The OpenFOAM Foundation is pleased to announce the release of version 10 of the OpenFOAM open source CFD toolbox. Version 10 is a snapshot of the OpenFOAM development version which, through sustainable development, is always-releasable. It provides new functionality and major improvements to existing code, with strict demands on usability, robustness and extensibility. OpenFOAM 10 includes the following key developments:

• Multiphase: added models and improved performance / robustness of multiphase solvers.
• Transport: properties consolidated into a single physicalProperties file.
• Thermophysical: improved handling of conductivity and added documentation.
• Heat transfer: improved thermal coupling in conjugate heat transfer.
• Particle tracking: can now be plugged into any solver using the clouds fvModel.
• Reactions: chemistry now solve for mass fractions to account for thermal expansion.
• Parallelisation: new framework for load-balancing, decomposition and redistribution.
• Mesh: general improvements to snappyHexMesh, blockMesh and other tools
• Dynamic Mesh: non-conformal coupling (NCC) for rotating geometry, to replace AMI.
• Dynamic Re-meshing: mesh-to-mesh mapping for mesh motion including engines.
• Function Objects: more efficient output for sampling, and new field calculations.
• Models and Constraints: now work for moving mesh cases and with function objects.
• Boundary Conditions: new general conditions of pressure, velocity and temperature.
• Case Configuration: created userTime to provide a customised measure of time.
• Computation: improvements to distance-to-wall calculations, time handling and I/O.

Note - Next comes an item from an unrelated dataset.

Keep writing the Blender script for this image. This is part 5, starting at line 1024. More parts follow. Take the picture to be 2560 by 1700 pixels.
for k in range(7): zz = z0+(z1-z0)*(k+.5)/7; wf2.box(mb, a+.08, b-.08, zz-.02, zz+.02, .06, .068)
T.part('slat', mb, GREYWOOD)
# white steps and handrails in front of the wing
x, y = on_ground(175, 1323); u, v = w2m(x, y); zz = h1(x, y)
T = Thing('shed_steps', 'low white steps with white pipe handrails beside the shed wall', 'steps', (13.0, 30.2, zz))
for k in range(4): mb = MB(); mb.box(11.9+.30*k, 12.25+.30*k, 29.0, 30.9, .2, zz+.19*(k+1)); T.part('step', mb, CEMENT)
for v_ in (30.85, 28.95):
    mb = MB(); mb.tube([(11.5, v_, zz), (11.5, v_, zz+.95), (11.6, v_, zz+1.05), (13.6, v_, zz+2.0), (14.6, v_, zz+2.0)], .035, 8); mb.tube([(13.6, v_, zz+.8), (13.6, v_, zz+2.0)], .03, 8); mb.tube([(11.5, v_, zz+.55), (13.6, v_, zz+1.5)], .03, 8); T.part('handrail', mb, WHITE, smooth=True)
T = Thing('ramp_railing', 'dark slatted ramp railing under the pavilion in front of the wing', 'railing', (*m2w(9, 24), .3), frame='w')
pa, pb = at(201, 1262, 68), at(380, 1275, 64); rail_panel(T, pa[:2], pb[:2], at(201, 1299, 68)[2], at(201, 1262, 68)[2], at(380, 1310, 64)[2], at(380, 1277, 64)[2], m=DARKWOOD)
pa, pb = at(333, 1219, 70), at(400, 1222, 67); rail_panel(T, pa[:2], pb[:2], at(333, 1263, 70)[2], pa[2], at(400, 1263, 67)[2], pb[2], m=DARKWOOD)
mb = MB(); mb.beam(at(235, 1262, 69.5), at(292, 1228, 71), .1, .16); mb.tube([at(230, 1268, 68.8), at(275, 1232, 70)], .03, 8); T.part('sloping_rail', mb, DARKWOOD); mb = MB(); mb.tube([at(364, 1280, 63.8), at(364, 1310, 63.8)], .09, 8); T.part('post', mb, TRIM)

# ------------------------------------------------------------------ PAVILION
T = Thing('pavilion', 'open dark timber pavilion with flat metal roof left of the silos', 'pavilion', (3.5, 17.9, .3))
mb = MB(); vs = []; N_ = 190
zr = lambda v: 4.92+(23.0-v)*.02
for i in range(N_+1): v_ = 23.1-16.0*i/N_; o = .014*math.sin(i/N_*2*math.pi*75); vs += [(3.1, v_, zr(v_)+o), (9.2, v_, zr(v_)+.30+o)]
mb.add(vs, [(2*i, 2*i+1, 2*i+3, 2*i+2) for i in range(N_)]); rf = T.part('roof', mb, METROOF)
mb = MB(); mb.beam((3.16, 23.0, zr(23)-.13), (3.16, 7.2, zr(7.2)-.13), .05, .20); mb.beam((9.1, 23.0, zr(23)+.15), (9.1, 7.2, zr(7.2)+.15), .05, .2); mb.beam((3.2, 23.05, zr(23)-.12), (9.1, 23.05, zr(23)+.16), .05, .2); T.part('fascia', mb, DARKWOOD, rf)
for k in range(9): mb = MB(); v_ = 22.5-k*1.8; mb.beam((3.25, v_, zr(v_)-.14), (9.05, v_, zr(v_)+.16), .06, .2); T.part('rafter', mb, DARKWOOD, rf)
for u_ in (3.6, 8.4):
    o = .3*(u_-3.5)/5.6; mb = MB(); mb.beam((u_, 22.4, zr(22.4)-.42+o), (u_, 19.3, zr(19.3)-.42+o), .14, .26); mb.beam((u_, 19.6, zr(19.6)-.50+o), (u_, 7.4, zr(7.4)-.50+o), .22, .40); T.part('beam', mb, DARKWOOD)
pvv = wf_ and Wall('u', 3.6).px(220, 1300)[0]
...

The OpenFOAM Foundation is pleased to announce the release of version 9 of the OpenFOAM open source CFD toolbox. Version 9 is a snapshot of the OpenFOAM development version which, through sustainable development, is always-releasable. It provides new functionality and major improvements to existing code, with strict demands on usability, robustness and extensibility. OpenFOAM 9 includes the following key developments:

• Multiphase: improved the performance, numerics and robustness of multiphase solvers.
• Transport: significant redesign of thermophysical transport models.
• Thermophysical: automatic compilation of model packages, mixing rules, tabulated input.
• Heat transfer: made calculations consistent between solvers, BCs and post-processing.
• Particle tracking: cloud types selected by user, not hard-coded into solvers.
• Reactions: improved robustness of numerics and chemistry and added general controls.
• Mesh: refactored parts of snappyHexMesh, decomposition and manipulation tools.
• Surface Film: introduced standard thermophysical modelling.
• Function Objects: overhaul of packaged function objects for improved usability.
• Models and Constraints: fvOptions replaced by more flexible fvModels and fvConstraints.
• Case Configuration: enhanced scripts and added new Function2 functions of 2 variables.
• Computation: improved robustness and performance of I/O, compilation, numerics.